### Stated goal
Extract the complete listing and output it unchanged.

### Material
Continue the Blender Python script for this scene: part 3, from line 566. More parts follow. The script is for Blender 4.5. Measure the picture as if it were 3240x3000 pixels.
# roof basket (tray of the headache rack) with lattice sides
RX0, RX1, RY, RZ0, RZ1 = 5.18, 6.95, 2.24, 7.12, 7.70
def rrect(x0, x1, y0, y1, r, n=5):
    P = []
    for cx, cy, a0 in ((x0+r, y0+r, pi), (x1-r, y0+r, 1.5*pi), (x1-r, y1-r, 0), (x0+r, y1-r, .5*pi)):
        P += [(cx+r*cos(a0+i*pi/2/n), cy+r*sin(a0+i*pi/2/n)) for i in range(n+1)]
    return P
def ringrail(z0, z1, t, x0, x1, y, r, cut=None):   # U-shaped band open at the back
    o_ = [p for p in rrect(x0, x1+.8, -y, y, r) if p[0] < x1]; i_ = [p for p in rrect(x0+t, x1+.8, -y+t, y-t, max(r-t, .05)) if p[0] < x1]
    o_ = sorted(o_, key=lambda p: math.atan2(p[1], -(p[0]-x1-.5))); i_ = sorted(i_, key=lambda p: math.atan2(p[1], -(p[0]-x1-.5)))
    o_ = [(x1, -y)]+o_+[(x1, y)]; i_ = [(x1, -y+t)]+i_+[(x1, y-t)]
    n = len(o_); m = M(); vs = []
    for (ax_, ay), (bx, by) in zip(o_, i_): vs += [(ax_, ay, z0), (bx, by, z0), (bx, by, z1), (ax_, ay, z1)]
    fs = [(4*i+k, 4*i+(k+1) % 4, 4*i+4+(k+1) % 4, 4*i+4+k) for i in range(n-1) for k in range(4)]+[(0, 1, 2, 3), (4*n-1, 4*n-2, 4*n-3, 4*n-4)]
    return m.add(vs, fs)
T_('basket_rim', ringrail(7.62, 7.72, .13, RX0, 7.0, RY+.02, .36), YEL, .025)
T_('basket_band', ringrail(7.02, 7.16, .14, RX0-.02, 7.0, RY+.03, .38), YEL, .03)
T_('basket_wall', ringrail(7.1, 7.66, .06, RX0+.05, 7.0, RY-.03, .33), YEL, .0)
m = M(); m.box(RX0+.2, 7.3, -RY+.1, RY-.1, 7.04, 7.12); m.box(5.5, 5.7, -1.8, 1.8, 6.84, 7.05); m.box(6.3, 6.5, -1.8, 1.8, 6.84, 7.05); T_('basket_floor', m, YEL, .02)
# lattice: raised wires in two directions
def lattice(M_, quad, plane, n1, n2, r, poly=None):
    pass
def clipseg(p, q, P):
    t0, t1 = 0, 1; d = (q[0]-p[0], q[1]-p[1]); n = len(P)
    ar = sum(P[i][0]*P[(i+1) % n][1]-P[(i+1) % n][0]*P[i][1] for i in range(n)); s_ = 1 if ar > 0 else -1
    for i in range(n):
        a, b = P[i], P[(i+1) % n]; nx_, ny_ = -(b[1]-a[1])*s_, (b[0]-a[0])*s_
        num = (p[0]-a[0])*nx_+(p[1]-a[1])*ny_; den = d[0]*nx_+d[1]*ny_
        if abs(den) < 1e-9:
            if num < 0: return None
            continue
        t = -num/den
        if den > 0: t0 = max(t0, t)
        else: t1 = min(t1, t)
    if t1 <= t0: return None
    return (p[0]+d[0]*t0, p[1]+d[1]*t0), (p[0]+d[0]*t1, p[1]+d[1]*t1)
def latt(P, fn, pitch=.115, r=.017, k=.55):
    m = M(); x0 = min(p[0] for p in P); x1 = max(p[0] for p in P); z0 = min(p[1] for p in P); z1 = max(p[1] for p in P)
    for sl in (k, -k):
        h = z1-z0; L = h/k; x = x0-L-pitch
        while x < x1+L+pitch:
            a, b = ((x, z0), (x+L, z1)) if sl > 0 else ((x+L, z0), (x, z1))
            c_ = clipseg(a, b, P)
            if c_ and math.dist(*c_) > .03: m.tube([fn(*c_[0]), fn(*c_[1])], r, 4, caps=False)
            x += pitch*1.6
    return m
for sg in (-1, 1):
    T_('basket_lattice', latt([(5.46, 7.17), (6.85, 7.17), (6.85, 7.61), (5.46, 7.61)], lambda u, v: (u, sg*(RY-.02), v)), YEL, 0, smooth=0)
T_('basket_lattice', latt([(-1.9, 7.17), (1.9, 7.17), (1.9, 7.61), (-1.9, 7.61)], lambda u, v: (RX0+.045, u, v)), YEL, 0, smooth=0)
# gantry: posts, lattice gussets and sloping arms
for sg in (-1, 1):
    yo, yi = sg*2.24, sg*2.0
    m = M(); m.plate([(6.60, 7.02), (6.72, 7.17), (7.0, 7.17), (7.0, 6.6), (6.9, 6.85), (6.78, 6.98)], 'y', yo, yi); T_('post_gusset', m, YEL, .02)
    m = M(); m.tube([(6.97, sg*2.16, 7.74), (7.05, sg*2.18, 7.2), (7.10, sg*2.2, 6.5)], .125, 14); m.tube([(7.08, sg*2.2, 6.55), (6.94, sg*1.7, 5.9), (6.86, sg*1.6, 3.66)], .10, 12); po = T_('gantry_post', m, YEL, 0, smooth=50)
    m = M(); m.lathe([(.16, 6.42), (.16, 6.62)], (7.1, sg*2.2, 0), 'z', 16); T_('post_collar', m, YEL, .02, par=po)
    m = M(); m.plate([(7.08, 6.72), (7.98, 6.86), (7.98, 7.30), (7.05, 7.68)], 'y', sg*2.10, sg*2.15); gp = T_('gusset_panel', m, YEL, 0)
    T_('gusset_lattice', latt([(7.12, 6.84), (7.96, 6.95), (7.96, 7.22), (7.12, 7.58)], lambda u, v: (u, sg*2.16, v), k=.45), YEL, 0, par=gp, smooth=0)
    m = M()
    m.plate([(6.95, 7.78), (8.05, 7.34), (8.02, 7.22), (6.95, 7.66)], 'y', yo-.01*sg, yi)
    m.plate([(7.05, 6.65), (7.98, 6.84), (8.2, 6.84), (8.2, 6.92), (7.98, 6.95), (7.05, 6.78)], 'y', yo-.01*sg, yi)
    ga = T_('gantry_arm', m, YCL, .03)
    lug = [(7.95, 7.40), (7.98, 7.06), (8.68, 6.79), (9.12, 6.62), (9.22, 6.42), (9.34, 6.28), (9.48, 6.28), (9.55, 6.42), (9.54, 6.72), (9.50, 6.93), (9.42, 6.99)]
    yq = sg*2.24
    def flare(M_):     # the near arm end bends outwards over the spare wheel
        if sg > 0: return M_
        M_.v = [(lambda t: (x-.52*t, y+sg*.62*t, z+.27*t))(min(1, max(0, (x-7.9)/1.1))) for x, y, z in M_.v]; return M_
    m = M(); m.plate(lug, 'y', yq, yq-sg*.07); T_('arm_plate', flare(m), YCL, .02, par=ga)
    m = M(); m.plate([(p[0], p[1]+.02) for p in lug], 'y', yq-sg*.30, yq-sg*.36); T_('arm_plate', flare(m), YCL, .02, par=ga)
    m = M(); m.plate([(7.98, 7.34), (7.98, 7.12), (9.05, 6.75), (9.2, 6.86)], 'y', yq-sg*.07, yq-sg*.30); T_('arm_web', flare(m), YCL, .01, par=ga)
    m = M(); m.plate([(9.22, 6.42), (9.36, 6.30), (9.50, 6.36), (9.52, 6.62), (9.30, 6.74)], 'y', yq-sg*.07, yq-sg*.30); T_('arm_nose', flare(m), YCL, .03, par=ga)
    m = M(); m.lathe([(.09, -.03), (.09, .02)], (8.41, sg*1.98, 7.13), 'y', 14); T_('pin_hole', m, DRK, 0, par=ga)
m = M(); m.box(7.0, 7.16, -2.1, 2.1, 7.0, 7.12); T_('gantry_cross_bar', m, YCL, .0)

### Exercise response
Continue the Blender Python script for this scene: part 3, from line 566. More parts follow. The script is for Blender 4.5. Measure the picture as if it were 3240x3000 pixels.
# roof basket (tray of the headache rack) with lattice sides
RX0, RX1, RY, RZ0, RZ1 = 5.18, 6.95, 2.24, 7.12, 7.70
def rrect(x0, x1, y0, y1, r, n=5):
    P = []
    for cx, cy, a0 in ((x0+r, y0+r, pi), (x1-r, y0+r, 1.5*pi), (x1-r, y1-r, 0), (x0+r, y1-r, .5*pi)):
        P += [(cx+r*cos(a0+i*pi/2/n), cy+r*sin(a0+i*pi/2/n)) for i in range(n+1)]
    return P
def ringrail(z0, z1, t, x0, x1, y, r, cut=None):   # U-shaped band open at the back
    o_ = [p for p in rrect(x0, x1+.8, -y, y, r) if p[0] < x1]; i_ = [p for p in rrect(x0+t, x1+.8, -y+t, y-t, max(r-t, .05)) if p[0] < x1]
    o_ = sorted(o_, key=lambda p: math.atan2(p[1], -(p[0]-x1-.5))); i_ = sorted(i_, key=lambda p: math.atan2(p[1], -(p[0]-x1-.5)))
    o_ = [(x1, -y)]+o_+[(x1, y)]; i_ = [(x1, -y+t)]+i_+[(x1, y-t)]
    n = len(o_); m = M(); vs = []
    for (ax_, ay), (bx, by) in zip(o_, i_): vs += [(ax_, ay, z0), (bx, by, z0), (bx, by, z1), (ax_, ay, z1)]
    fs = [(4*i+k, 4*i+(k+1) % 4, 4*i+4+(k+1) % 4, 4*i+4+k) for i in range(n-1) for k in range(4)]+[(0, 1, 2, 3), (4*n-1, 4*n-2, 4*n-3, 4*n-4)]
    return m.add(vs, fs)
T_('basket_rim', ringrail(7.62, 7.72, .13, RX0, 7.0, RY+.02, .36), YEL, .025)
T_('basket_band', ringrail(7.02, 7.16, .14, RX0-.02, 7.0, RY+.03, .38), YEL, .03)
T_('basket_wall', ringrail(7.1, 7.66, .06, RX0+.05, 7.0, RY-.03, .33), YEL, .0)
m = M(); m.box(RX0+.2, 7.3, -RY+.1, RY-.1, 7.04, 7.12); m.box(5.5, 5.7, -1.8, 1.8, 6.84, 7.05); m.box(6.3, 6.5, -1.8, 1.8, 6.84, 7.05); T_('basket_floor', m, YEL, .02)
# lattice: raised wires in two directions
def lattice(M_, quad, plane, n1, n2, r, poly=None):
    pass
def clipseg(p, q, P):
    t0, t1 = 0, 1; d = (q[0]-p[0], q[1]-p[1]); n = len(P)
    ar = sum(P[i][0]*P[(i+1) % n][1]-P[(i+1) % n][0]*P[i][1] for i in range(n)); s_ = 1 if ar > 0 else -1
    for i in range(n):
        a, b = P[i], P[(i+1) % n]; nx_, ny_ = -(b[1]-a[1])*s_, (b[0]-a[0])*s_
        num = (p[0]-a[0])*nx_+(p[1]-a[1])*ny_; den = d[0]*nx_+d[1]*ny_
        if abs(den) < 1e-9:
            if num < 0: return None
            continue
        t = -num/den
        if den > 0: t0 = max(t0, t)
        else: t1 = min(t1, t)
    if t1 <= t0: return None
    return (p[0]+d[0]*t0, p[1]+d[1]*t0), (p[0]+d[0]*t1, p[1]+d[1]*t1)
def latt(P, fn, pitch=.115, r=.017, k=.55):
    m = M(); x0 = min(p[0] for p in P); x1 = max(p[0] for p in P); z0 = min(p[1] for p in P); z1 = max(p[1] for p in P)
    for sl in (k, -k):
        h = z1-z0; L = h/k; x = x0-L-pitch
        while x < x1+L+pitch:
            a, b = ((x, z0), (x+L, z1)) if sl > 0 else ((x+L, z0), (x, z1))
            c_ = clipseg(a, b, P)
            if c_ and math.dist(*c_) > .03: m.tube([fn(*c_[0]), fn(*c_[1])], r, 4, caps=False)
            x += pitch*1.6
    return m
for sg in (-1, 1):
    T_('basket_lattice', latt([(5.46, 7.17), (6.85, 7.17), (6.85, 7.61), (5.46, 7.61)], lambda u, v: (u, sg*(RY-.02), v)), YEL, 0, smooth=0)
T_('basket_lattice', latt([(-1.9, 7.17), (1.9, 7.17), (1.9, 7.61), (-1.9, 7.61)], lambda u, v: (RX0+.045, u, v)), YEL, 0, smooth=0)
# gantry: posts, lattice gussets and sloping arms
for sg in (-1, 1):
    yo, yi = sg*2.24, sg*2.0
    m = M(); m.plate([(6.60, 7.02), (6.72, 7.17), (7.0, 7.17), (7.0, 6.6), (6.9, 6.85), (6.78, 6.98)], 'y', yo, yi); T_('post_gusset', m, YEL, .02)
    m = M(); m.tube([(6.97, sg*2.16, 7.74), (7.05, sg*2.18, 7.2), (7.10, sg*2.2, 6.5)], .125, 14); m.tube([(7.08, sg*2.2, 6.55), (6.94, sg*1.7, 5.9), (6.86, sg*1.6, 3.66)], .10, 12); po = T_('gantry_post', m, YEL, 0, smooth=50)
    m = M(); m.lathe([(.16, 6.42), (.16, 6.62)], (7.1, sg*2.2, 0), 'z', 16); T_('post_collar', m, YEL, .02, par=po)
    m = M(); m.plate([(7.08, 6.72), (7.98, 6.86), (7.98, 7.30), (7.05, 7.68)], 'y', sg*2.10, sg*2.15); gp = T_('gusset_panel', m, YEL, 0)
    T_('gusset_lattice', latt([(7.12, 6.84), (7.96, 6.95), (7.96, 7.22), (7.12, 7.58)], lambda u, v: (u, sg*2.16, v), k=.45), YEL, 0, par=gp, smooth=0)
    m = M()
    m.plate([(6.95, 7.78), (8.05, 7.34), (8.02, 7.22), (6.95, 7.66)], 'y', yo-.01*sg, yi)
    m.plate([(7.05, 6.65), (7.98, 6.84), (8.2, 6.84), (8.2, 6.92), (7.98, 6.95), (7.05, 6.78)], 'y', yo-.01*sg, yi)
    ga = T_('gantry_arm', m, YCL, .03)
    lug = [(7.95, 7.40), (7.98, 7.06), (8.68, 6.79), (9.12, 6.62), (9.22, 6.42), (9.34, 6.28), (9.48, 6.28), (9.55, 6.42), (9.54, 6.72), (9.50, 6.93), (9.42, 6.99)]
    yq = sg*2.24
    def flare(M_):     # the near arm end bends outwards over the spare wheel
        if sg > 0: return M_
        M_.v = [(lambda t: (x-.52*t, y+sg*.62*t, z+.27*t))(min(1, max(0, (x-7.9)/1.1))) for x, y, z in M_.v]; return M_
    m = M(); m.plate(lug, 'y', yq, yq-sg*.07); T_('arm_plate', flare(m), YCL, .02, par=ga)
    m = M(); m.plate([(p[0], p[1]+.02) for p in lug], 'y', yq-sg*.30, yq-sg*.36); T_('arm_plate', flare(m), YCL, .02, par=ga)
    m = M(); m.plate([(7.98, 7.34), (7.98, 7.12), (9.05, 6.75), (9.2, 6.86)], 'y', yq-sg*.07, yq-sg*.30); T_('arm_web', flare(m), YCL, .01, par=ga)
    m = M(); m.plate([(9.22, 6.42), (9.36, 6.30), (9.50, 6.36), (9.52, 6.62), (9.30, 6.74)], 'y', yq-sg*.07, yq-sg*.30); T_('arm_nose', flare(m), YCL, .03, par=ga)
    m = M(); m.lathe([(.09, -.03), (.09, .02)], (8.41, sg*1.98, 7.13), 'y', 14); T_('pin_hole', m, DRK, 0, par=ga)
m = M(); m.box(7.0, 7.16, -2.1, 2.1, 7.0, 7.12); T_('gantry_cross_bar', m, YCL, .0)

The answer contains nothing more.